→ **YOUR OBJECTIVE**
Go through the data below and copy it exactly, skipping every picture.

→ **MATERIAL SUPPLIED**
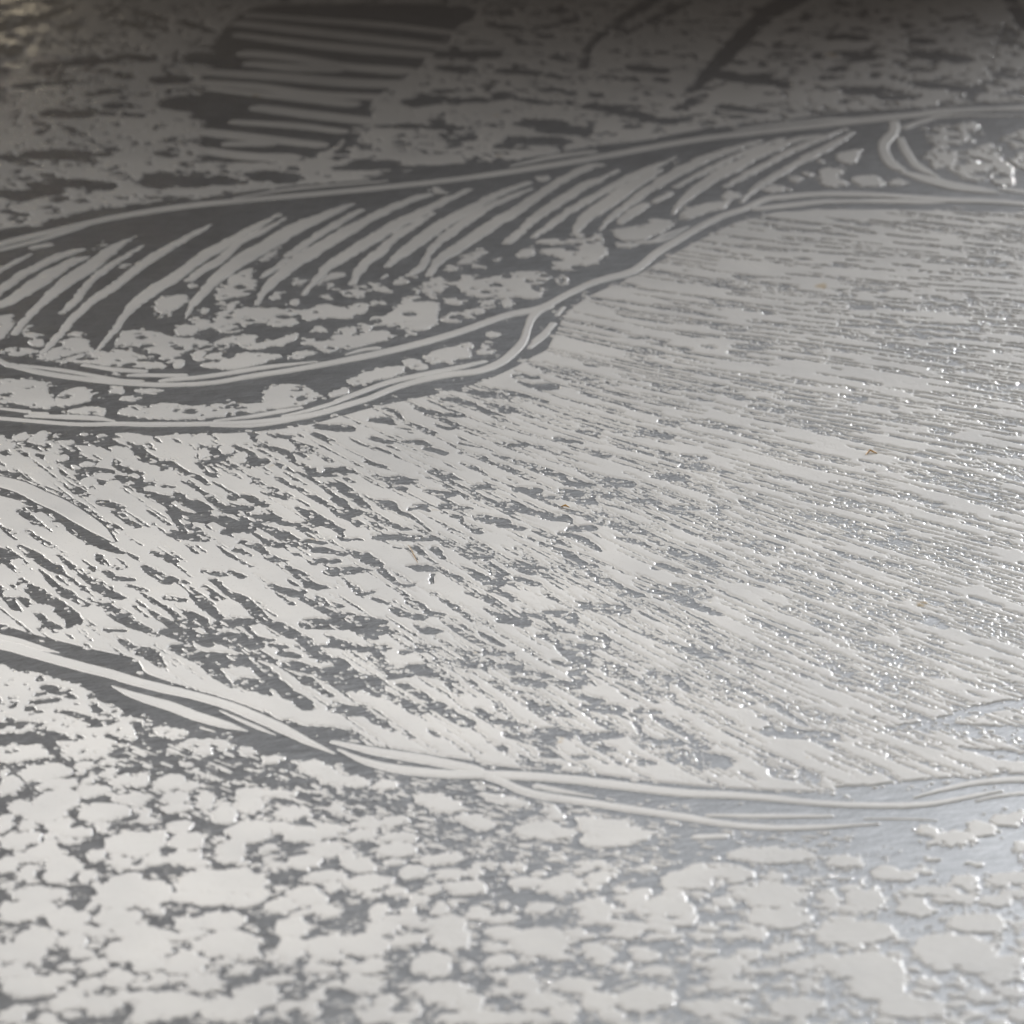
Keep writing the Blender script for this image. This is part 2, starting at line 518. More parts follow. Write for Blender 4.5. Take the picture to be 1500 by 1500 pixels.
# --- patches inside the leaf and around it (closed outlines) -----------------------------------
PATCHES = [P(c, t) for c, t in [
 (A, "-300,900 0,905 120,920 60,1070 0,1090 -300,1120"),
 (A, "180,1110 300,1070 320,1140 250,1150"),
 (A, "220,1220 330,1170 480,1075 660,1080 665,1150 720,1165 600,1190 450,1220 380,1245"),
 (A, "440,1220 700,1170 950,1160 1100,1230 1230,1270 1200,1300 900,1290 700,1270 500,1255"),
 (A, "800,1150 900,1030 1000,1010 1200,1040 1300,1090 1400,1150 1380,1190 1200,1200 1100,1180 960,1130"),
 (A, "1130,800 1350,740 1390,790 1340,860 1260,870 1240,930 1130,890"),
 (B, "300,990 350,930 620,905 850,910 1000,930 1100,870 1220,890 1300,920 1400,950 1280,1000 1100,970 950,1020 780,1060 680,1000 560,1040 520,1080 400,1090 300,1050"),
 (B, "110,970 300,960 310,1030 120,1010"),
 (B, "20,1050 120,1010 200,1060 180,1110 60,1110"),
 (B, "0,1130 150,1130 300,1150 250,1190 120,1230 0,1200"),
 (B, "300,1170 450,1120 640,1100 660,1150 560,1190 300,1190"),
 (B, "560,1180 800,1130 930,1080 950,1120 850,1170 650,1210 560,1210"),
 (B, "180,1260 400,1220 430,1260 300,1290"),
 (B, "190,1320 400,1300 520,1230 750,1240 850,1260 700,1310 500,1360 300,1350"),
 (B, "830,1260 1050,1210 1060,1250 870,1290"),
 (B, "890,1180 1100,1110 1300,1100 1500,1080 1500,1150 1300,1190 1150,1250 1100,1190"),
 (B, "1000,1060 1100,1030 1160,1080 1050,1090"),
 (B, "1200,1080 1330,1030 1370,1090"),
 (B, "1320,880 1430,870 1480,910 1400,940 1300,920"),
 (B, "1040,820 1180,800 1200,850"),
 (B, "350,720 500,650 660,560 700,500 800,450 810,500 640,580 600,650 640,760 560,820 300,860 340,780"),
 (B, "850,720 1000,680 1010,720 900,760"),
 (B, "1050,720 1150,650 1300,640 1270,690 1130,720 1080,770"),
 (C, "160,820 300,830 385,890 300,890 180,860"),
 (C, "0,1040 130,970 220,1010 150,1060 0,1070"),
 (C, "170,1080 330,1060 460,940 560,915 640,960 740,990 720,1030 700,1060 720,1100 680,1160 500,1180 400,1130 250,1140"),
 (C, "730,1060 860,1020 1020,1010 1060,1050 900,1090 850,1130 720,1110"),
 (C, "10,1170 80,1120 120,1190 40,1220"),
 (C, "0,1260 150,1200 330,1160 400,1230 250,1260 100,1310 0,1310"),
 (C, "570,850 700,770 760,800 760,870 680,930 600,900"),
 (C, "780,820 950,800 1100,790 1190,760 1500,720 1500,790 1340,830 1480,900 1350,930 1200,940 1000,930 880,900 850,840"),
 (C, "750,940 900,930 880,990 790,980"),
 (C, "820,660 950,620 1050,560 1070,600 1000,660 880,690"),
 (C, "1290,620 1350,570 1430,570 1420,630 1330,650"),
 (C, "390,790 440,770 500,810 420,840"),
 (C, "460,750 560,740 560,790 480,780"),
 (C, "280,780 340,740 380,750 300,810"),
 (D, "20,870 120,810 190,830 150,880 60,900"),
 (D, "410,830 560,780 700,800 680,860 620,930 500,980 350,1000 260,930 300,870"),
 (D, "0,1050 200,980 300,1020 270,1080 100,1090 240,1150 180,1200 0,1180"),
 (D, "710,690 880,650 950,660 1010,600 1190,610 1150,670 1020,750 850,770 760,760"),
 (D, "430,690 520,680 550,750 420,750"),
 (E, "250,870 400,840 590,820 560,880 420,910 300,970 200,950"),
 (E, "820,700 1030,720 1020,760 830,770"),
 (E, "1030,620 1130,650 1120,700 1040,690"),
 (E, "1240,620 1400,610 1400,680 1250,700"),
 (E, "1330,520 1450,480 1500,500 1500,560 1400,560"),
 (F_, "70,660 220,600 310,590 325,690 180,710"),
 (F_, "220,800 400,780 500,850 440,880 250,850"),
 (F_, "770,440 1000,400 1180,400 1200,430 1130,480 1150,550 1010,580 900,560 780,540"),
 (F_, "770,640 850,560 950,600 1080,600 1170,550 1280,550 1350,650 1440,760 1430,860 1300,870 1240,800 1190,840 1050,820 930,760 880,740 800,700"),
 (F_, "1340,560 1400,480 1500,420 1900,420 1900,620 1500,590"),
 (F_, "1360,690 1500,600 1900,640 1900,800 1500,760 1430,710"),
 (G, "-800,-40 0,-30 200,-20 330,0 380,80 420,200 340,205 150,160 0,140 -300,140 -800,120"),
 (G, "420,80 560,30 640,40 700,130 600,150 420,200 400,130"),
 (G, "440,215 600,180 740,175 800,240 600,240"),
 (G, "835,215 1050,140 1250,150 1420,190 1500,180 1500,275 1100,275 850,240"),
 (G, "870,110 1000,90 1060,110 900,150"),
 (G, "960,50 1180,50 1190,75 1000,85"),
 (I, "0,60 180,80 400,50 500,60 650,60 750,0 1140,10 900,90 600,120 450,150 200,170 0,175"),
 (I, "680,-60 850,-90 960,-80 1140,10 900,60 650,60"),
 (K, "20,390 100,360 200,310 280,290 460,270 470,330 350,370 220,400 60,430"),
 (K, "400,240 540,220 640,290 560,320"),
 (K, "600,200 750,150 900,110 970,120 960,220 830,240 700,260 620,240"),
 (K, "-120,480 60,450 70,475 -60,520"),
 (H, "-900,860 30,860 80,910 200,920 350,940 430,980 530,1010 620,1050 660,1060 710,1110 720,1140 850,1180 950,1240 1100,1290 1030,1400 920,1490 700,1500 440,1500 350,1330 240,1280 40,1290 -900,1280"),
 (H, "20,1340 120,1310 260,1310 200,1360"),
 (H, "1140,1330 1280,1330 1420,1370 1300,1420 1180,1400"),
 (G, "1100,470 1200,450 1400,450 1440,520 1420,560 1250,560 1180,570 1150,510"),
 (G, "810,375 1000,370 1140,405 1100,440 1010,460 910,430 880,400"),
 (G, "1465,520 1500,490 1520,520 1480,560"),
 (PP, "200,190 300,170 420,190 490,260 480,330 350,350 260,320 280,260"),
 (PP, "-400,200 0,210 50,190 140,180 150,210 80,225 -400,240"),
 (PP, "-400,330 0,350 150,340 220,310 170,265 60,270 0,290 -400,290"),
 (PP, "680,190 760,195 850,220 750,250 690,240"),
 (PP, "820,280 880,250 960,245 1030,280 980,310 900,330 830,300"),
 (PP, "1040,300 1090,280 1150,310 1090,330"),
 (PP, "1140,340 1200,310 1290,330 1220,365"),
 (PP, "1290,370 1350,340 1430,360 1500,400 1560,440 1500,470 1400,430"),
 (Q, "310,500 400,485 480,510 570,555 480,590 380,550"),
 (Q, "480,580 600,575 690,620 640,660 560,640"),
 (Q, "560,480 700,490 850,540 760,550 650,510"),
 (Q, "720,640 880,600 1000,640 1030,680 880,690 800,680"),
 (Q, "870,560 950,545 1010,590 950,620"),
 (Q, "1010,590 1150,590 1280,630 1400,670 1250,720 1120,730 1040,700 1080,660"),
]]
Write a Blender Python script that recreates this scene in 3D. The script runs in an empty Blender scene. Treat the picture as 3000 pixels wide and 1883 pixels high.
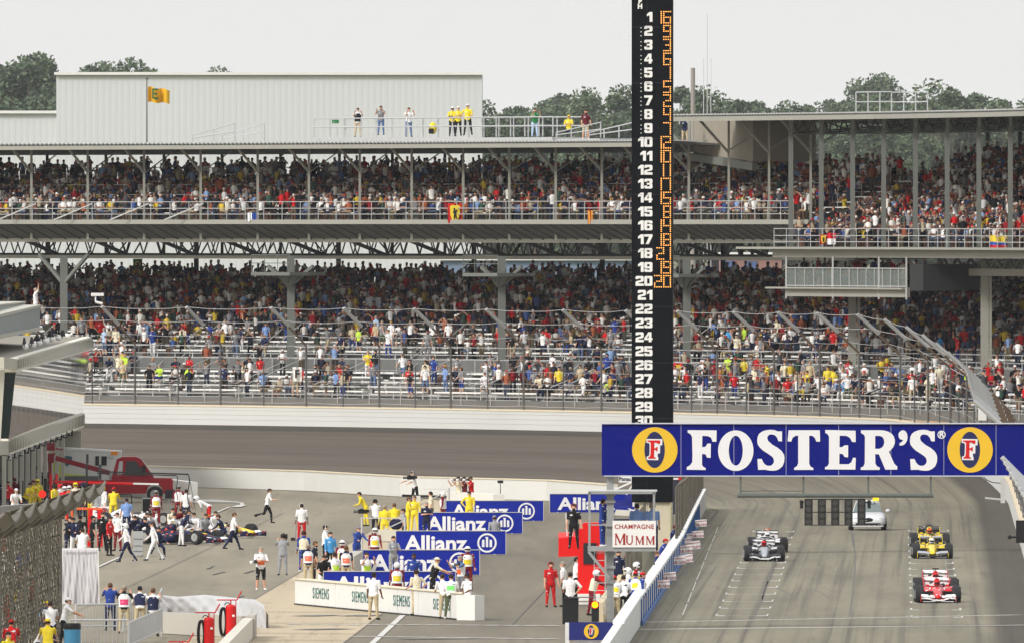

→ **FINISHED TASK**
Keep writing the Blender script for this image. This is part 2, starting at line 518. More parts follow. Write for Blender 4.5. Take the picture to be 1500 by 1500 pixels.
# --- patches inside the leaf and around it (closed outlines) -----------------------------------
PATCHES = [P(c, t) for c, t in [
 (A, "-300,900 0,905 120,920 60,1070 0,1090 -300,1120"),
 (A, "180,1110 300,1070 320,1140 250,1150"),
 (A, "220,1220 330,1170 480,1075 660,1080 665,1150 720,1165 600,1190 450,1220 380,1245"),
 (A, "440,1220 700,1170 950,1160 1100,1230 1230,1270 1200,1300 900,1290 700,1270 500,1255"),
 (A, "800,1150 900,1030 1000,1010 1200,1040 1300,1090 1400,1150 1380,1190 1200,1200 1100,1180 960,1130"),
 (A, "1130,800 1350,740 1390,790 1340,860 1260,870 1240,930 1130,890"),
 (B, "300,990 350,930 620,905 850,910 1000,930 1100,870 1220,890 1300,920 1400,950 1280,1000 1100,970 950,1020 780,1060 680,1000 560,1040 520,1080 400,1090 300,1050"),
 (B, "110,970 300,960 310,1030 120,1010"),
 (B, "20,1050 120,1010 200,1060 180,1110 60,1110"),
 (B, "0,1130 150,1130 300,1150 250,1190 120,1230 0,1200"),
 (B, "300,1170 450,1120 640,1100 660,1150 560,1190 300,1190"),
 (B, "560,1180 800,1130 930,1080 950,1120 850,1170 650,1210 560,1210"),
 (B, "180,1260 400,1220 430,1260 300,1290"),
 (B, "190,1320 400,1300 520,1230 750,1240 850,1260 700,1310 500,1360 300,1350"),
 (B, "830,1260 1050,1210 1060,1250 870,1290"),
 (B, "890,1180 1100,1110 1300,1100 1500,1080 1500,1150 1300,1190 1150,1250 1100,1190"),
 (B, "1000,1060 1100,1030 1160,1080 1050,1090"),
 (B, "1200,1080 1330,1030 1370,1090"),
 (B, "1320,880 1430,870 1480,910 1400,940 1300,920"),
 (B, "1040,820 1180,800 1200,850"),
 (B, "350,720 500,650 660,560 700,500 800,450 810,500 640,580 600,650 640,760 560,820 300,860 340,780"),
 (B, "850,720 1000,680 1010,720 900,760"),
 (B, "1050,720 1150,650 1300,640 1270,690 1130,720 1080,770"),
 (C, "160,820 300,830 385,890 300,890 180,860"),
 (C, "0,1040 130,970 220,1010 150,1060 0,1070"),
 (C, "170,1080 330,1060 460,940 560,915 640,960 740,990 720,1030 700,1060 720,1100 680,1160 500,1180 400,1130 250,1140"),
 (C, "730,1060 860,1020 1020,1010 1060,1050 900,1090 850,1130 720,1110"),
 (C, "10,1170 80,1120 120,1190 40,1220"),
 (C, "0,1260 150,1200 330,1160 400,1230 250,1260 100,1310 0,1310"),
 (C, "570,850 700,770 760,800 760,870 680,930 600,900"),
 (C, "780,820 950,800 1100,790 1190,760 1500,720 1500,790 1340,830 1480,900 1350,930 1200,940 1000,930 880,900 850,840"),
 (C, "750,940 900,930 880,990 790,980"),
 (C, "820,660 950,620 1050,560 1070,600 1000,660 880,690"),
 (C, "1290,620 1350,570 1430,570 1420,630 1330,650"),
 (C, "390,790 440,770 500,810 420,840"),
 (C, "460,750 560,740 560,790 480,780"),
 (C, "280,780 340,740 380,750 300,810"),
 (D, "20,870 120,810 190,830 150,880 60,900"),
 (D, "410,830 560,780 700,800 680,860 620,930 500,980 350,1000 260,930 300,870"),
 (D, "0,1050 200,980 300,1020 270,1080 100,1090 240,1150 180,1200 0,1180"),
 (D, "710,690 880,650 950,660 1010,600 1190,610 1150,670 1020,750 850,770 760,760"),
 (D, "430,690 520,680 550,750 420,750"),
 (E, "250,870 400,840 590,820 560,880 420,910 300,970 200,950"),
 (E, "820,700 1030,720 1020,760 830,770"),
 (E, "1030,620 1130,650 1120,700 1040,690"),
 (E, "1240,620 1400,610 1400,680 1250,700"),
 (E, "1330,520 1450,480 1500,500 1500,560 1400,560"),
 (F_, "70,660 220,600 310,590 325,690 180,710"),
 (F_, "220,800 400,780 500,850 440,880 250,850"),
 (F_, "770,440 1000,400 1180,400 1200,430 1130,480 1150,550 1010,580 900,560 780,540"),
 (F_, "770,640 850,560 950,600 1080,600 1170,550 1280,550 1350,650 1440,760 1430,860 1300,870 1240,800 1190,840 1050,820 930,760 880,740 800,700"),
 (F_, "1340,560 1400,480 1500,420 1900,420 1900,620 1500,590"),
 (F_, "1360,690 1500,600 1900,640 1900,800 1500,760 1430,710"),
 (G, "-800,-40 0,-30 200,-20 330,0 380,80 420,200 340,205 150,160 0,140 -300,140 -800,120"),
 (G, "420,80 560,30 640,40 700,130 600,150 420,200 400,130"),
 (G, "440,215 600,180 740,175 800,240 600,240"),
 (G, "835,215 1050,140 1250,150 1420,190 1500,180 1500,275 1100,275 850,240"),
 (G, "870,110 1000,90 1060,110 900,150"),
 (G, "960,50 1180,50 1190,75 1000,85"),
 (I, "0,60 180,80 400,50 500,60 650,60 750,0 1140,10 900,90 600,120 450,150 200,170 0,175"),
 (I, "680,-60 850,-90 960,-80 1140,10 900,60 650,60"),
 (K, "20,390 100,360 200,310 280,290 460,270 470,330 350,370 220,400 60,430"),
 (K, "400,240 540,220 640,290 560,320"),
 (K, "600,200 750,150 900,110 970,120 960,220 830,240 700,260 620,240"),
 (K, "-120,480 60,450 70,475 -60,520"),
 (H, "-900,860 30,860 80,910 200,920 350,940 430,980 530,1010 620,1050 660,1060 710,1110 720,1140 850,1180 950,1240 1100,1290 1030,1400 920,1490 700,1500 440,1500 350,1330 240,1280 40,1290 -900,1280"),
 (H, "20,1340 120,1310 260,1310 200,1360"),
 (H, "1140,1330 1280,1330 1420,1370 1300,1420 1180,1400"),
 (G, "1100,470 1200,450 1400,450 1440,520 1420,560 1250,560 1180,570 1150,510"),
 (G, "810,375 1000,370 1140,405 1100,440 1010,460 910,430 880,400"),
 (G, "1465,520 1500,490 1520,520 1480,560"),
 (PP, "200,190 300,170 420,190 490,260 480,330 350,350 260,320 280,260"),
 (PP, "-400,200 0,210 50,190 140,180 150,210 80,225 -400,240"),
 (PP, "-400,330 0,350 150,340 220,310 170,265 60,270 0,290 -400,290"),
 (PP, "680,190 760,195 850,220 750,250 690,240"),
 (PP, "820,280 880,250 960,245 1030,280 980,310 900,330 830,300"),
 (PP, "1040,300 1090,280 1150,310 1090,330"),
 (PP, "1140,340 1200,310 1290,330 1220,365"),
 (PP, "1290,370 1350,340 1430,360 1500,400 1560,440 1500,470 1400,430"),
 (Q, "310,500 400,485 480,510 570,555 480,590 380,550"),
 (Q, "480,580 600,575 690,620 640,660 560,640"),
 (Q, "560,480 700,490 850,540 760,550 650,510"),
 (Q, "720,640 880,600 1000,640 1030,680 880,690 800,680"),
 (Q, "870,560 950,545 1010,590 950,620"),
 (Q, "1010,590 1150,590 1280,630 1400,670 1250,720 1120,730 1040,700 1080,660"),
]]
Write a Blender Python script that recreates this scene in 3D. The script runs in an empty Blender scene. Treat the picture as 3000 pixels wide and 1883 pixels high.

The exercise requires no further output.